A unit as claimed in Claim 34, wherein the stacks (5) on said platform (16) are arranged side by side to form superimposed layers (6); said platform (16) comprising a lifting device (62) for moving said platform (16) vertically, and a level sensor (SL) for positioning the top layer (6), each time, in said plane (PA).
A unit as claimed in Claim 23 or 24, comprising feeding means (51) for positioning said container (12) along said guide (33), and for so positioning the container (12) at the loading station (S3) as to define a surface for supporting the stacks (5) in said container (12) and lying in said plane (PA).

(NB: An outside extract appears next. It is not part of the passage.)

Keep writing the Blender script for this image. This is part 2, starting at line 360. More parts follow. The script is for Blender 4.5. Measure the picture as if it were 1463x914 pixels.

A unit as claimed in Claim 36, wherein said container (12) comprises a first wall (39); said surface for supporting the stacks (5) being defined by said first wall (39) when said container (12) is empty; and said surface for supporting the stacks being defined by the top blank (2) in said container (12) when the container (12) is partly filled.
A blank store forming part of a packing machine and cooperating with a transfer unit (11) for transferring blanks, as claimed in any one of Claims 23 to 37; characterized by comprising a push device (20) having a supporting wall (25) perpendicular to said first path (P1) and movable along said first path (P1) to support the blanks (2) in said store (10).
A store as claimed in Claim 38, comprising a conveyor (17) on which said blanks (2) are positioned on edge; the push device (20) comprising an actuator (24) for feeding said supporting wall (25) along the first path (P1) independently of said conveyor (17).
A store as claimed in Claim 39, wherein said push device (20) comprises detecting means (26, 27, 28) for detecting the pressure exerted on said supporting wall (25) in said first direction (D1); said actuator (24) being controlled as a function of said pressure.
A store as claimed in any one of Claims 38 to 40, wherein said push device (20) comprises a further actuator (31) for rotating the supporting wall (25) between a work position in which the supporting wall (25) is located along said first path (P1), and a rest position in which said supporting wall (25) is located alongside said first path (P1).